5 Estate Planning Tips for Your Retirement

Retirement is something most try to avoid thinking about, but you will eventually be forced to take it into consideration due to its effects on the later stages of your life. After all, no one wants to be short of money to spend when they quit their jobs. People do not want to be working their entire lives (unless you’re passionate about something, of course!).

If you are close to retirement, one thing that has probably been on your mind is your estate plan. If you’re not sure where to start, then we will be going through some of the most important points in this guide with five useful estate planning tips.

Estate Planning Tip #1: Create a Will

It is understandable that you do not want to think about your will just yet. Growing old isn’t exactly the most exciting point in your life so thinking about a will before you even retire might be strange. Sadly, it is an important part of your estate plan that you should attend to as soon as possible. Your estate plan will decide who inherits your assets such as your property, car, valuable items, and even your digital accounts which is why it is important to draw up plans at an early stage.

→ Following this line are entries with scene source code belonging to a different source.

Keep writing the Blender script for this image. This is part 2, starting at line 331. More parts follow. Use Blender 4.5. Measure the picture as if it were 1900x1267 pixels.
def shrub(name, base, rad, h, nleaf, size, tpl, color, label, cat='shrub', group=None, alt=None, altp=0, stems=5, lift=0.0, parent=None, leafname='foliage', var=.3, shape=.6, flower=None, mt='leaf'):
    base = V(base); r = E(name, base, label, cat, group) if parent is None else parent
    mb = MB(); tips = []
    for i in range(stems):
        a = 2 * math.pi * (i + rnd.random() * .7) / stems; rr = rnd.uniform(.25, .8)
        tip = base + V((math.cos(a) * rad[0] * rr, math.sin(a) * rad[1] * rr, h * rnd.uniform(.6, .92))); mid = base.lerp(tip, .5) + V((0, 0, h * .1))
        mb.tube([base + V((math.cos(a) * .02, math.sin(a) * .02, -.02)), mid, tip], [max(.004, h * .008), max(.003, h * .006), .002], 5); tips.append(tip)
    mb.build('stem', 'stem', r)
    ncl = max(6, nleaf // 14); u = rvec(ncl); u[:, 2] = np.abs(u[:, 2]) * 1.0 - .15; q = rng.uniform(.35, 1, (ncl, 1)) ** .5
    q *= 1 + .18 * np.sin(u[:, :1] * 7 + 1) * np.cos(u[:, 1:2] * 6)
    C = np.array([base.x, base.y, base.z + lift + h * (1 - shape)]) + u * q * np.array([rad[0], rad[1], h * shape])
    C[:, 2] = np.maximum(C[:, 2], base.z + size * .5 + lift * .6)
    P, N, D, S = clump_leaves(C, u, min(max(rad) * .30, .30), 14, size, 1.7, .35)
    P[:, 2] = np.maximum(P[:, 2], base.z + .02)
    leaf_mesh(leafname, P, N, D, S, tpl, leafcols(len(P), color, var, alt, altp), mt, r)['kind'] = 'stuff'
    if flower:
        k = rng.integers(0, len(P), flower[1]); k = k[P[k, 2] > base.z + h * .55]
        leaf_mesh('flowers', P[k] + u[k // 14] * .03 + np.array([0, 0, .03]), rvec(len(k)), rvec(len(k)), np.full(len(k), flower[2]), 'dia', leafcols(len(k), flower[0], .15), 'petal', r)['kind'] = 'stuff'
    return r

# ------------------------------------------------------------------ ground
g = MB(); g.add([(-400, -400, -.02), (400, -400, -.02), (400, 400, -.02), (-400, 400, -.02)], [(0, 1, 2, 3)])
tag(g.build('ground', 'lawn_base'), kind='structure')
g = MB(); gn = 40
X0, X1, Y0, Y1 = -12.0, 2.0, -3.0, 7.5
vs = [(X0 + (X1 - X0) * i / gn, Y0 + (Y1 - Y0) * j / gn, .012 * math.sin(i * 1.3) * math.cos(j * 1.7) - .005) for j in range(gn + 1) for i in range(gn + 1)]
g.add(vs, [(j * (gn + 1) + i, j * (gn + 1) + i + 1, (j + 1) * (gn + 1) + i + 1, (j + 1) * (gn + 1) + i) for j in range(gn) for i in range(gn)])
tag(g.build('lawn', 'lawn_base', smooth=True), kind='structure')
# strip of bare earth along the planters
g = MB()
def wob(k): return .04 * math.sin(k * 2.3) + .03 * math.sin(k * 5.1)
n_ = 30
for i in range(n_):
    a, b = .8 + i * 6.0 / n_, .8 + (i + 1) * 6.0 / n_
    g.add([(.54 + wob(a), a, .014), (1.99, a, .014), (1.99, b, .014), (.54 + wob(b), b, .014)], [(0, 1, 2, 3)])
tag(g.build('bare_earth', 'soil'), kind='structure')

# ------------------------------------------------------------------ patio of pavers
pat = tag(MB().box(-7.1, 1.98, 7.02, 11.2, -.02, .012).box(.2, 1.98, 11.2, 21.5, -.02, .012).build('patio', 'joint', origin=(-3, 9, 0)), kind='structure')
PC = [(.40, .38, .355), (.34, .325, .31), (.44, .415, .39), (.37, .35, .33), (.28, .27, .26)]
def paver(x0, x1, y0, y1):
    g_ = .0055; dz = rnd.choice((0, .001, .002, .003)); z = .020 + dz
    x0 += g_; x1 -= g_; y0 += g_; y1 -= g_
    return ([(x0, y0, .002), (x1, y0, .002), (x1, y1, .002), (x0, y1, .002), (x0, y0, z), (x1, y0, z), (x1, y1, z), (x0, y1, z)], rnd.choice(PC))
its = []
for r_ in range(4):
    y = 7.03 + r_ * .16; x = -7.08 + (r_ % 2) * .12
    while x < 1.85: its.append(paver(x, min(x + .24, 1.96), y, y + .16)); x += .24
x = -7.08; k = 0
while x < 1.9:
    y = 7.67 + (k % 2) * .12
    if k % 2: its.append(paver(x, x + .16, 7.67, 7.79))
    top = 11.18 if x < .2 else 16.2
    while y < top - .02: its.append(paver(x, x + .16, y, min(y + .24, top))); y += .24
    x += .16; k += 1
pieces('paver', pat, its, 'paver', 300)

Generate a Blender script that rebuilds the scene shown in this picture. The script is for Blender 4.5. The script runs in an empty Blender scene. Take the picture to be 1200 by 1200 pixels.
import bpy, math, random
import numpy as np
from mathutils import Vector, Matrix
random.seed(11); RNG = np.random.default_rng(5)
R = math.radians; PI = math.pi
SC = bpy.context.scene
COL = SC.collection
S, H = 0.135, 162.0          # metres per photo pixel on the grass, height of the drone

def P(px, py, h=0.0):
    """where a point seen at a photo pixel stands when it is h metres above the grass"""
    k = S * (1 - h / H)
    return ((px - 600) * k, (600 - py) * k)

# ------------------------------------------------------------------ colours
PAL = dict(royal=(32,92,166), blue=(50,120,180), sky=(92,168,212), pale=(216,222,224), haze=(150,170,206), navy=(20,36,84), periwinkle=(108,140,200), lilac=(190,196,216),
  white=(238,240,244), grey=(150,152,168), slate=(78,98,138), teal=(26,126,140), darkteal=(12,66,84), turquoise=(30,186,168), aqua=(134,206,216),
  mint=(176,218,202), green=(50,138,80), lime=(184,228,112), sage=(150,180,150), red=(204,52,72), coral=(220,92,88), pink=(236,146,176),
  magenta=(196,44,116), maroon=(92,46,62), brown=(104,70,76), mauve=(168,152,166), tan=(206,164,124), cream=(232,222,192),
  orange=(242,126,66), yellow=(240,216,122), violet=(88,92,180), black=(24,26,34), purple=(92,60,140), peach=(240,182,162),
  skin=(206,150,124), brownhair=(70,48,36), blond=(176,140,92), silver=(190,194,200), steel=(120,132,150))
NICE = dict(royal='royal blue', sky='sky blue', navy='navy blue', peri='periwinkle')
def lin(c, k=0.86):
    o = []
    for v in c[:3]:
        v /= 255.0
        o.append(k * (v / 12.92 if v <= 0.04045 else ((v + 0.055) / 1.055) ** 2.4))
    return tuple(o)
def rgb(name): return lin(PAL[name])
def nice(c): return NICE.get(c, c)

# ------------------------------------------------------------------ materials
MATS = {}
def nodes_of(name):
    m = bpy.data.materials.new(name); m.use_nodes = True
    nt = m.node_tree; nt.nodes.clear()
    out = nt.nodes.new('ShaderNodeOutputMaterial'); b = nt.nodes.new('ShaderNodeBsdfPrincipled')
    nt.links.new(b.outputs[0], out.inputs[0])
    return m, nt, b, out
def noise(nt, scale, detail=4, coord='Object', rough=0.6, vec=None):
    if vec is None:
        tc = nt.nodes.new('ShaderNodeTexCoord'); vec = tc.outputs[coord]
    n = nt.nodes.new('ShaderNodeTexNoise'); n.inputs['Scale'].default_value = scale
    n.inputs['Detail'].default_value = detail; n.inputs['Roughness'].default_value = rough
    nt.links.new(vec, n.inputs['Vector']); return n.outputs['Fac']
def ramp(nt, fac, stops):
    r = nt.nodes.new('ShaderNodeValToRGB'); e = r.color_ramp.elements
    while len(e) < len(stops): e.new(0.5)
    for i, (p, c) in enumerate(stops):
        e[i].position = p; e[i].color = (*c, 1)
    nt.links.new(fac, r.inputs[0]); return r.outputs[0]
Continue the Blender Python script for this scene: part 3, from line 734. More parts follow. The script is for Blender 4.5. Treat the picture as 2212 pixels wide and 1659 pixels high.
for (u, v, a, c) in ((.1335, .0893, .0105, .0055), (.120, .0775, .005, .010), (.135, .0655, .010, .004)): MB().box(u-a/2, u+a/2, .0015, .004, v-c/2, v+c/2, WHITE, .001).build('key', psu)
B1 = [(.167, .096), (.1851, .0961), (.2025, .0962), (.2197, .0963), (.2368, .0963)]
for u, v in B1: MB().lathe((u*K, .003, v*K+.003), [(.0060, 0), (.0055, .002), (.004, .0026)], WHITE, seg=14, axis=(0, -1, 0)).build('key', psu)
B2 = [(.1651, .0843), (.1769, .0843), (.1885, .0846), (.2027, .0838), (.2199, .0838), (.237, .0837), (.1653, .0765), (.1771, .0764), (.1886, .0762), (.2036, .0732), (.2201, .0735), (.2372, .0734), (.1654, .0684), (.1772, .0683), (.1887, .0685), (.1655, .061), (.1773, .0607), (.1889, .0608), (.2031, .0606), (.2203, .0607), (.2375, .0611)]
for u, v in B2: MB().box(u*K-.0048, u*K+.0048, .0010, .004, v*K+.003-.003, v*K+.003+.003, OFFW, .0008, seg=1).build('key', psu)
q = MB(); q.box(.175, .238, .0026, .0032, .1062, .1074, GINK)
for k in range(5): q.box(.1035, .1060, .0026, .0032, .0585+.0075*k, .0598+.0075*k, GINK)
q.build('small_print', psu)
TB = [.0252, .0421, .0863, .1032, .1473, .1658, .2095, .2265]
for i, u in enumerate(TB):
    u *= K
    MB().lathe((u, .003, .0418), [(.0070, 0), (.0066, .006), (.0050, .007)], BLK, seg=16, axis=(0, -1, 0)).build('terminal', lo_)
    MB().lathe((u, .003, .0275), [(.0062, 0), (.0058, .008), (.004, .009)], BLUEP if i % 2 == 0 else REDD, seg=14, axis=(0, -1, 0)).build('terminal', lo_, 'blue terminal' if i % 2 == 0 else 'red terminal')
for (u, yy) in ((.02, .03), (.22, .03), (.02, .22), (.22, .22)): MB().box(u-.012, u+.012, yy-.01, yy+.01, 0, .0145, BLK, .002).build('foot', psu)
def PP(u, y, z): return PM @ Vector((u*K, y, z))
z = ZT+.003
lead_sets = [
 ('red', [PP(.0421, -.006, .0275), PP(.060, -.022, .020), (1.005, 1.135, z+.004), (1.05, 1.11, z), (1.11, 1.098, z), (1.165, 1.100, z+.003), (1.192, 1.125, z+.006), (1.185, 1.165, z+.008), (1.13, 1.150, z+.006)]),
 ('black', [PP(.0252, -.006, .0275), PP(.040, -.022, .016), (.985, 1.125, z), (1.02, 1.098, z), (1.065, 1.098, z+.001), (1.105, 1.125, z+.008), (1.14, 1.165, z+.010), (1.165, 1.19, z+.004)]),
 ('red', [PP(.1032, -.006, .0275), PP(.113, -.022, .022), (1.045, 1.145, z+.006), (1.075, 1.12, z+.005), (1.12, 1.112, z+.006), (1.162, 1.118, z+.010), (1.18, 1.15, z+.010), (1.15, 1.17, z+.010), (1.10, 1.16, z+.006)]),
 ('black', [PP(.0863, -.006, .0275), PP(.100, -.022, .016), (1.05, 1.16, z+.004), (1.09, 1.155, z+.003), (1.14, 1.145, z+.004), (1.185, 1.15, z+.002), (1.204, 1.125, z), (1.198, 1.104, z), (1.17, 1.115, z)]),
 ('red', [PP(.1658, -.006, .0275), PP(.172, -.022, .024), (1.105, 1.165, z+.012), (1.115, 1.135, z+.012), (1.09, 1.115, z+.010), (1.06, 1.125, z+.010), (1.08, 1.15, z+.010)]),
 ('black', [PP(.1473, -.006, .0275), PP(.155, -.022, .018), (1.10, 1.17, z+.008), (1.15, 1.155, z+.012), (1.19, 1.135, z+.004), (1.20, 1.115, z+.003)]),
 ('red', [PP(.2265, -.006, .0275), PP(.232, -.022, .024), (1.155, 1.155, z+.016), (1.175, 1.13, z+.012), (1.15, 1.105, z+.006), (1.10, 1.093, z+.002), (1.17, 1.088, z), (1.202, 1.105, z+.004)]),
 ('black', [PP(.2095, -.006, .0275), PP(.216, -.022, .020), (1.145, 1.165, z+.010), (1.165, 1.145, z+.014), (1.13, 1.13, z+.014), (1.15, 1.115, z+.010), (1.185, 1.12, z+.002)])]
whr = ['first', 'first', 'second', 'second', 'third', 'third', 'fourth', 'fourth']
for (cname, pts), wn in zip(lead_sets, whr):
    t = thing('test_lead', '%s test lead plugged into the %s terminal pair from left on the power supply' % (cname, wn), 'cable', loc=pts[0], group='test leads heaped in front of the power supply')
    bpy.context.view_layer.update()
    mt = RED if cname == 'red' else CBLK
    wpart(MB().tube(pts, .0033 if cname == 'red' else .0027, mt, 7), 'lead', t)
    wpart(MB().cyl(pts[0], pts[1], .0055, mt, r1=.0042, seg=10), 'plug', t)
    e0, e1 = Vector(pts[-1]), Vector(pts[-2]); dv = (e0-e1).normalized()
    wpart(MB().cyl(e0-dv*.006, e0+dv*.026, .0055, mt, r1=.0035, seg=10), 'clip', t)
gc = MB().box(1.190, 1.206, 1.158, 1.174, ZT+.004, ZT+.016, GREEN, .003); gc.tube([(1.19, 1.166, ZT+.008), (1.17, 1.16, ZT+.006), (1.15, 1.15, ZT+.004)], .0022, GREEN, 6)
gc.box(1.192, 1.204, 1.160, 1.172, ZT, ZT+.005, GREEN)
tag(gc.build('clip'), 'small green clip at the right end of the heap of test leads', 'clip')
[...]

You want to approach creating your will wisely; that being said, contact a lawyer. An attorney will help you come up with the right words and structure for your will so that when it is used your executor will have a much easier time carrying out your will. Just remember that certain things cannot be put on your will which is why it is important to have a trusted attorney to walk you through the process.

Estate Planning Tip #2: Planning Tax-Efficient Strategies

When you leave behind a large sum of money to be inherited you may be forced to pay high amounts of tax. Thankfully, it is possible to reduce the amount of tax you pay by utilizing tax-efficient strategies. For example, donating to charities means you do not pay tax on those assets you own. This could be a sum of money or something valuable. If you own something that you do not want to pay tax on when handling down to your relatives and loved ones then simply donate it and you will be spared the tax charges.  If you do not want to give it away, there are life insurance options we can talk about to offset taxes.

Some assets are free from estate taxes. For example, a life insurance policy can be left to someone without being forced to pay tax on it. Retirement accounts are also exempt from estate taxes.  It is good to learn where you can and cannot avoid paying taxes. Do not worry if you are unsure—your professional lawyer (Intrepid Law) will be able to guide you through this step with ease.

Estate Planning Tip #3: Cover Expenses with a Trust

If you feel like there will be monetary issues when you are no longer around, then it might be worth using your current assets to cover expenses by using a trust plan. Whether it is schooling fees, insurance payments, or even health care, our experienced lawyer can help you set up a trust that can be used to pay for future expenses when you have passed away.

Here is an example of how this works:

Let’s say that you want to provide a great education for your grandson when he comes of age. You can set up the trust to trigger when your grandson reaches the age of 18 where they receive the money you have left in the trust to pay for their college tuition. However, the money must be used for the agreed purpose or else the money will not be released. Using a trust to cover expenses is a great way to feel at ease when you are close to passing on. Many want to provide for their family even when they are not around and it gives your loved one’s peace of mind for their futures.

Estate Planning Tip #4: Use Your Life Insurance to Offset Taxes

The people you have entrusted your assets to will likely be subject to fees and income taxes. This can put them under a lot of financial stress despite inheriting all of your assets. Thankfully, you can use your life insurance to offset those costs so that they can cover all of these payable taxes.

For instance, if your estate planner does the calculations and estimates that a total of $250,000 needs to be paid in estate and income tax, then you can set up a life insurance plan in their name. The beneficiary of your life insurance is not forced to pay tax, so they may use the $250,000 to help pay the taxes owed on the assets inherited. This is a brilliant tax-efficient strategy that will help your loved ones a great deal.

Estate Planning Tip #5: Hire a Reputable Estate Planning Team

Estate planning is not something you can do on your own easily. It takes a great deal of patience, knowledge, and understanding of the law in order to accomplish everything and hiring just a single person will not cut it. You need several experts that are knowledgeable in their fields if you want to get the best estate planning assistance possible.

This usually consists of an estate planning attorney, a tax specialist, and possibly a financial advisor. These are three main roles you will need in your team. The estate planning attorney will help you write up a will and set up any trusts that you may want. This helps ensure that your plan will meet any federal and state criteria so that it becomes legally binding. You must find a professional that knows the law in your state. For example, if you live in Missouri then you will need to find a lawyer from a city such as St. Louis.

The tax professional will be helping you minimize the amount you have to pay in taxes, and your financial advisor will help you design an investment portfolio for the assets you have. Make sure your financial advisor has some experience with estate planning before you hire them.  While we do not offer investment advice, Intrepid Law can assist you with both estate and tax planning.

Summary

Hopefully, these five tips have given you some insight into estate planning and how you can prepare for your retirement. Make sure you do this as soon as possible so you can enjoy the rest of your life as a carefree soul.